A ja nie zmieniałabym tego że Alex umarł ,był jednym z najlepszych bohaterów tego serialu .. ale gdyby nie śmierci bohaterów ten serial by był mniej ekscytujący .. nie mogłybyśmy płakać . zurzywać wszystkich chusteczek . ;d
było by tylko życie na farmie .. nic by się nie działo ;) pozdrawiam .
Ja na pewno nie uśmierciłabym Claire i Alexa. Tess i Nick by nie wyjechali, a do tych aktorów co już grali dodałabym tą nową obsadę.
I niektóre wątki w serialu bym zmieniła chociaż dużo by tu wymieniać.
Pozdrawiam.
Serial ma w sobie to coś, chce się go oglądać. Każdy odcinek jest osobnym epizodem mówiącym o życiu i o sytuacjach w jakich może się znaleźć człowiek. "Córki McLeoda" mają dodatkowo taką fajną sielankową, wiejską otoczkę, paradoksalnie jednak nie jest tam zawsze sielsko.
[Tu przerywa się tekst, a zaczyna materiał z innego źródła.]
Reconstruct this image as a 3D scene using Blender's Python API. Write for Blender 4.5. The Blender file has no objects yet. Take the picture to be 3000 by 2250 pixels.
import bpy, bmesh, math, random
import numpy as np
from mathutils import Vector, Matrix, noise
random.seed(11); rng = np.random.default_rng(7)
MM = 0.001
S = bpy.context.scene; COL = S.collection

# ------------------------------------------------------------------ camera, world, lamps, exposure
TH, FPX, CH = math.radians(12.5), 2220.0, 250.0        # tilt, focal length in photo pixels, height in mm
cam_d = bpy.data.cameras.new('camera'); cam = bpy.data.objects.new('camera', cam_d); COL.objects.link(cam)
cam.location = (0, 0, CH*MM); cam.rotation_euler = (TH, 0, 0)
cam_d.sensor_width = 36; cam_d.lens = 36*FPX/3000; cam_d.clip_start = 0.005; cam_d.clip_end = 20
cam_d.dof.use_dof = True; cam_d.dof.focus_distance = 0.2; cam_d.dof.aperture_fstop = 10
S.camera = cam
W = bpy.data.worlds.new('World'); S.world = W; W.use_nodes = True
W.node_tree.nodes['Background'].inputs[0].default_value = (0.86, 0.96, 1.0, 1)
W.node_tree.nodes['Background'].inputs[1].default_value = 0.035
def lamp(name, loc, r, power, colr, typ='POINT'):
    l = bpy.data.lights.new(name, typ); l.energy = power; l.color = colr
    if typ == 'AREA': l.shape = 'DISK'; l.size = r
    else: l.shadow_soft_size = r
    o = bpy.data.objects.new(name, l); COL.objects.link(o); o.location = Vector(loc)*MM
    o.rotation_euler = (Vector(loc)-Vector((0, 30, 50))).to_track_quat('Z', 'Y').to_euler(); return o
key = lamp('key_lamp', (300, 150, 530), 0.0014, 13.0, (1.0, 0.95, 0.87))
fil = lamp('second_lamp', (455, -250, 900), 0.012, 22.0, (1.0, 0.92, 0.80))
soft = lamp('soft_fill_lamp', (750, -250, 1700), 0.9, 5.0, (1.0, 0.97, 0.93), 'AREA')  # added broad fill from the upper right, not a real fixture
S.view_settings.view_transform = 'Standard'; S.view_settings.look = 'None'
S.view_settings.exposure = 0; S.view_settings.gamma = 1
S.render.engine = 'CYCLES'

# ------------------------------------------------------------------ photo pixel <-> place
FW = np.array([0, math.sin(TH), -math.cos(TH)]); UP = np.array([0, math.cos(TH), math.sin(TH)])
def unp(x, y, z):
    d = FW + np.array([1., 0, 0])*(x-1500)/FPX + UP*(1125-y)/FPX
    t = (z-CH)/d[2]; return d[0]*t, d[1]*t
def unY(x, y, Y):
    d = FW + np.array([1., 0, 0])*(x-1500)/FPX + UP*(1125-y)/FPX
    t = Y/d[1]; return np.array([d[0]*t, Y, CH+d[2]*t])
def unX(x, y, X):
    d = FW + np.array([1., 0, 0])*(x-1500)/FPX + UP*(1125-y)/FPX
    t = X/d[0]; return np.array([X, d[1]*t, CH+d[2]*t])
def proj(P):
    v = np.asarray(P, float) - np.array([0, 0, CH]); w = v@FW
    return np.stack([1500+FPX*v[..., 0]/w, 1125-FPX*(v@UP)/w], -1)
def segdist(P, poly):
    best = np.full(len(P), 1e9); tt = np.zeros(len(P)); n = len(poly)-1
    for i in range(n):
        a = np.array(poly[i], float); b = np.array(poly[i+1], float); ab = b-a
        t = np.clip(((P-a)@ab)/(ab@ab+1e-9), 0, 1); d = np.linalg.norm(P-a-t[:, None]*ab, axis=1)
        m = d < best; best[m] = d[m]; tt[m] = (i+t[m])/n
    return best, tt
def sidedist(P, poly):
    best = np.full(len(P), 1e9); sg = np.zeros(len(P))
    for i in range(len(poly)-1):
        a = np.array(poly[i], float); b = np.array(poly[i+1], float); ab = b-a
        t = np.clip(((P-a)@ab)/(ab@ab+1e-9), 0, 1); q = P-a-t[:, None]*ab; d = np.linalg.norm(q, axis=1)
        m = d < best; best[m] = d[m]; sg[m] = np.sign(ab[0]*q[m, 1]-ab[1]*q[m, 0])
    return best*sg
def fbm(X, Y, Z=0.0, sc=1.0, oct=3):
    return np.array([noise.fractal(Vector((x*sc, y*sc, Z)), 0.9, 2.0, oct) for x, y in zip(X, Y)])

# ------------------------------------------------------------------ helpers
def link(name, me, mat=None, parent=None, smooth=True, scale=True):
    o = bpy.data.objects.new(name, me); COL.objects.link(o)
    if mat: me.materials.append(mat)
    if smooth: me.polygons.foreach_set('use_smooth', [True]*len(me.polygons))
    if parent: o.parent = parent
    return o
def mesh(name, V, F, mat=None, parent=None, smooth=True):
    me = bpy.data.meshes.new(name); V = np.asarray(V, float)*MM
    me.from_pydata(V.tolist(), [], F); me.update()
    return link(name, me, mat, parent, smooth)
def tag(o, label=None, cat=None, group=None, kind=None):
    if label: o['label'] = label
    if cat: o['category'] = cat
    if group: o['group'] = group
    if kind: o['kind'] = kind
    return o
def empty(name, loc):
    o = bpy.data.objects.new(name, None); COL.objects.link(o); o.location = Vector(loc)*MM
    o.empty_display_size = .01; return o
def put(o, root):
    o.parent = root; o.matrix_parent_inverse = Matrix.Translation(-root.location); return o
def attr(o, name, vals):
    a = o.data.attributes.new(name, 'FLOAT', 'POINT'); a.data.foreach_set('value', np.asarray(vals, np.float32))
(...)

Serial mi się podoba i co najważniejsze nie męczy po kilkudziesięciu odcinkach.
Jedynym co mi się nie podobało to nieliczne nieścisłości w fabule, wyjazd Tess i zmiany rządów w Drovers (trochę brakuje starych "córek").
Córki McLeoda bardzo lubiłam oglądać ten serial na tvp2:)
Zmieniłabym wycięcie śmierci Alexa i Rileya a jeśli już koniecznie uśmiercić Rileya to żeby Kate była z Davem.Nie dodawałabym Grace do obsady bo strasznie działała mi na nerwach...Nick i Tess mogliby odwiedzać Drovers ze swoją córeczką:)
Po pierwsze - Claire i Alex - oboje żyją, są małżeństwem.
Po drugie - Stevie przyjeżdża okazjonalnie, co jakiś czas.
Po trzecie - Tess i Nick - zostają na stałe w Australii.
Po czwarte - Jodi i Kate - nadal są najlepszymi przyjaciółkami, nadal pracują w Drovers.
Po piąte - Kate i Dave - są małżeństwem.
Po szóste - Harry nie umiera na zawał.